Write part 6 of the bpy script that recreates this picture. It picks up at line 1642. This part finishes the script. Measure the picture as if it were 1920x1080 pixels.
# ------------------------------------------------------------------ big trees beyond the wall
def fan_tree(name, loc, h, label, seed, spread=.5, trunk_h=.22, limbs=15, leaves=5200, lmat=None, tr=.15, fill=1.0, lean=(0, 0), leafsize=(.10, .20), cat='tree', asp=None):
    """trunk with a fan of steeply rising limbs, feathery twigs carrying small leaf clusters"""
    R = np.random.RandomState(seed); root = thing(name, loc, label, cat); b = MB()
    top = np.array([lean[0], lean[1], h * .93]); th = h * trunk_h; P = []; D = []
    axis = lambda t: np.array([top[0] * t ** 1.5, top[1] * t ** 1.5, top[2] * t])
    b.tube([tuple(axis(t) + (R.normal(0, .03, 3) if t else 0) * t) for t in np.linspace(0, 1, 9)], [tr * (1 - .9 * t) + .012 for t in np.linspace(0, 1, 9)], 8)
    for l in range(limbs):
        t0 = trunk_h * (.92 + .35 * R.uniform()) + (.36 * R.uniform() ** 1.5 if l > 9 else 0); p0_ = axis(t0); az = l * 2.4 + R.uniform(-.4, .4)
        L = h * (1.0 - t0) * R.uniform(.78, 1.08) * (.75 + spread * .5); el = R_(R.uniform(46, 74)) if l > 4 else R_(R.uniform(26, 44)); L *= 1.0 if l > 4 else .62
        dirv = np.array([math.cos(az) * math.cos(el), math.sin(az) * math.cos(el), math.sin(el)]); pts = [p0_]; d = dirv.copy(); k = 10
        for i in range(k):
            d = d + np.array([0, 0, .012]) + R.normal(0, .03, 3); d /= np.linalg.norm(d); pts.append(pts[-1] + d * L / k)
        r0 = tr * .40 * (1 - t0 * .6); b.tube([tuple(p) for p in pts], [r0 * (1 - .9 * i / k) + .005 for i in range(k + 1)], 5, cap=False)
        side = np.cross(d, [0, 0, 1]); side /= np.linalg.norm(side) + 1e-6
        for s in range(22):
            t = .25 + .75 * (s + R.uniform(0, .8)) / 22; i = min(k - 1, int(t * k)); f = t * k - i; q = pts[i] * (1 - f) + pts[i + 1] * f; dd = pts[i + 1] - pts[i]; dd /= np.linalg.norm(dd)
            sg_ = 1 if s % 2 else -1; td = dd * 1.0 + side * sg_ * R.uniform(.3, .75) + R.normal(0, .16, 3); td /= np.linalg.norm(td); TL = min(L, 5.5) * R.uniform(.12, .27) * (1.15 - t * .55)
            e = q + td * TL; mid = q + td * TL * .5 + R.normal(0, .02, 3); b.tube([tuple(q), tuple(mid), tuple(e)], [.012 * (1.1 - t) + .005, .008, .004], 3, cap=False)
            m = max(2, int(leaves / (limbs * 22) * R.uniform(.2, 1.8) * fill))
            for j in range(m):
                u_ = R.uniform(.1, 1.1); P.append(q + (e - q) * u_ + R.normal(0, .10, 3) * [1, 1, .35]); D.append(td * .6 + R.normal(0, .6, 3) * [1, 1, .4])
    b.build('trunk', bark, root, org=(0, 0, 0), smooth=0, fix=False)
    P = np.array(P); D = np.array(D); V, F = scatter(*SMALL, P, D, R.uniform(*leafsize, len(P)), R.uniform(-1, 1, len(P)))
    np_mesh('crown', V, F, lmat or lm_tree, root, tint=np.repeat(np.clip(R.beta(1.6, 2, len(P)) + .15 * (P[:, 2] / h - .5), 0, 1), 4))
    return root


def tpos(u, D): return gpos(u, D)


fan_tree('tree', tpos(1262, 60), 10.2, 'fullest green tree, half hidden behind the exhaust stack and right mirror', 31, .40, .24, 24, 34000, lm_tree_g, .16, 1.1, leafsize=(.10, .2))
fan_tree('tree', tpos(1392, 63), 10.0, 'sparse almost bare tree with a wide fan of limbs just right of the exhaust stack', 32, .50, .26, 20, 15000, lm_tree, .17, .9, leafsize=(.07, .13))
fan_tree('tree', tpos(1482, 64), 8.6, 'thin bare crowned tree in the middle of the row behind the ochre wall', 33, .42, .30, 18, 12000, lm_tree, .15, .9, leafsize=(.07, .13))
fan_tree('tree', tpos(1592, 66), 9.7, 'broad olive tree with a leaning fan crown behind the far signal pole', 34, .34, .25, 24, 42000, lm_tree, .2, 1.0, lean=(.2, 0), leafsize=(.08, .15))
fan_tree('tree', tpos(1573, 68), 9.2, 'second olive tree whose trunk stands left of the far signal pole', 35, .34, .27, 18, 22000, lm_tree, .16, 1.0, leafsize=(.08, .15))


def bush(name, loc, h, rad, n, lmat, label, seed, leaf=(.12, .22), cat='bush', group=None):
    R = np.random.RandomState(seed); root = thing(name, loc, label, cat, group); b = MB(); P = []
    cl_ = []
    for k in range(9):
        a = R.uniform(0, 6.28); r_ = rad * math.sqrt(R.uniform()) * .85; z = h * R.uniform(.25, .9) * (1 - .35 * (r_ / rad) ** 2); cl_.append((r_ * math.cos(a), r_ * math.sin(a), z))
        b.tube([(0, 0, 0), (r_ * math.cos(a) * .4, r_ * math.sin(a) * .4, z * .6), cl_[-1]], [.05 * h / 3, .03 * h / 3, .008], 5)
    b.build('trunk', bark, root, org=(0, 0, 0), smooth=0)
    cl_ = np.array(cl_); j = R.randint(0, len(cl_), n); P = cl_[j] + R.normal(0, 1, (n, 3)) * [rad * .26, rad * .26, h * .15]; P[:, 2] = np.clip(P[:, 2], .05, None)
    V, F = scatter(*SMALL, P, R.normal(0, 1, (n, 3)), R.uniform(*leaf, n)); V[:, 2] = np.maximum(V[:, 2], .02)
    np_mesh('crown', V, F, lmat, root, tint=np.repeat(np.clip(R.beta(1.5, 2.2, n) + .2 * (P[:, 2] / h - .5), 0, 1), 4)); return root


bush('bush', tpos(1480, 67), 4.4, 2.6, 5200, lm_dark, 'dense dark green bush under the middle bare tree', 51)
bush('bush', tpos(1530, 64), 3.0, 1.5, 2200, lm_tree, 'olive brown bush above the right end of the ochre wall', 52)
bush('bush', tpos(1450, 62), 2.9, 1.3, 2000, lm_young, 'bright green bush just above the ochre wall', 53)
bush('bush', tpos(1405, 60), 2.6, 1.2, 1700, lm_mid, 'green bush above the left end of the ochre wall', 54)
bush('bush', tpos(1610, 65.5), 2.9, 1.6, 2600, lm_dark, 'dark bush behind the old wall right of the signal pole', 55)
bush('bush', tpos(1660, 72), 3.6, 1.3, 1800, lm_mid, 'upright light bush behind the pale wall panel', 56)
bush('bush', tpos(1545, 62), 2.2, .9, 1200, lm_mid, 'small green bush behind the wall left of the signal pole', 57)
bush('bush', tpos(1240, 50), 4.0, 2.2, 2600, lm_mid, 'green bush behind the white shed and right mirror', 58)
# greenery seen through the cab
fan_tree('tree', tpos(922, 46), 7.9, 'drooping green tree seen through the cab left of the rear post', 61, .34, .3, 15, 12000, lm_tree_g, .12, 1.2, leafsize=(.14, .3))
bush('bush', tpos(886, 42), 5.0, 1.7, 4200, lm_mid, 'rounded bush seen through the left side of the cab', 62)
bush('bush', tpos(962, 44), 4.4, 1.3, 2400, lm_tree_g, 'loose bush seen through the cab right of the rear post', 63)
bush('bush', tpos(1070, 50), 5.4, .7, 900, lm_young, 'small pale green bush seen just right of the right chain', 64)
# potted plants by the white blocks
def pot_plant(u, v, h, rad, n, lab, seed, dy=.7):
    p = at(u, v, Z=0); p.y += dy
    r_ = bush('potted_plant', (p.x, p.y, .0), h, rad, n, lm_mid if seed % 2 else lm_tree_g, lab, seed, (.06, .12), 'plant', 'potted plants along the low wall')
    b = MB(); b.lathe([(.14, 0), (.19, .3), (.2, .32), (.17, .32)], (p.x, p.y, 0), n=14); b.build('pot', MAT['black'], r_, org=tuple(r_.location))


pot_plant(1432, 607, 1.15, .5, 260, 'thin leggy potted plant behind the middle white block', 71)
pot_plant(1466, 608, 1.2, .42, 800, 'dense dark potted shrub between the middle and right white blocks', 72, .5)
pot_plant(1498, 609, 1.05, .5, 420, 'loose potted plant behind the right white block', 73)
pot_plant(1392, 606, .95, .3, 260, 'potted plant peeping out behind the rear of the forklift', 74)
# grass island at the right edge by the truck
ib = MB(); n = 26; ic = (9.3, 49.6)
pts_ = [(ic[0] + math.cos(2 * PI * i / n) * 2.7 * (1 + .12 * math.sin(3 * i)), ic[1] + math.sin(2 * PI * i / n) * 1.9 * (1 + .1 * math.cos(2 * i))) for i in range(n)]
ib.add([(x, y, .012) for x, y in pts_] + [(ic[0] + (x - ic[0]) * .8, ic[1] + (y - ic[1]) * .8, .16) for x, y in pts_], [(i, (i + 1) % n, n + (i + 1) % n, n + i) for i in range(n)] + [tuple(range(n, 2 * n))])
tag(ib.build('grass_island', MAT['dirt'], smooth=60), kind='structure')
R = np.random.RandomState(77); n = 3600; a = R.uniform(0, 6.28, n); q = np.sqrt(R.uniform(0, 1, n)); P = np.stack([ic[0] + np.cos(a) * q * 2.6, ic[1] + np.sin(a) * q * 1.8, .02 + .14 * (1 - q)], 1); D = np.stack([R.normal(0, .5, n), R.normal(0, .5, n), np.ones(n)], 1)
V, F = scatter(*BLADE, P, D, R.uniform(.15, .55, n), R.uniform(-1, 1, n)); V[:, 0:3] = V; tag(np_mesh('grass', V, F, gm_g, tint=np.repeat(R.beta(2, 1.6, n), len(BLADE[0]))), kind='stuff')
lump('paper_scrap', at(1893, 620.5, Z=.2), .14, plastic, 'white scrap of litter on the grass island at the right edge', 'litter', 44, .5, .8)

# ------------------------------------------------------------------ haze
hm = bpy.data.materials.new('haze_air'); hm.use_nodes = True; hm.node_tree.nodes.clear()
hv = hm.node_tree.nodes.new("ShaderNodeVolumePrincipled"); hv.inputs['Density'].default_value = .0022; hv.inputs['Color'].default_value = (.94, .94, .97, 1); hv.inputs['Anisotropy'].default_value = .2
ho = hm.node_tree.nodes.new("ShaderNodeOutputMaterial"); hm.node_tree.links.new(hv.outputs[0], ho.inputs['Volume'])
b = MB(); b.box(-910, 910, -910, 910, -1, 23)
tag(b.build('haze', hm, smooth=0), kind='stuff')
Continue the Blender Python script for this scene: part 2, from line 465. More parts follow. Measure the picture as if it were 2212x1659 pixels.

## INSTRUCTIONS TO FOLLOW
Show each line of the listing that holds the string "part".

## EXERCISE OUTPUT
Write part 6 of the bpy script that recreates this picture. It picks up at line 1642. This part finishes the script. Measure the picture as if it were 1920x1080 pixels.
Continue the Blender Python script for this scene: part 2, from line 465. More parts follow. Measure the picture as if it were 2212x1659 pixels.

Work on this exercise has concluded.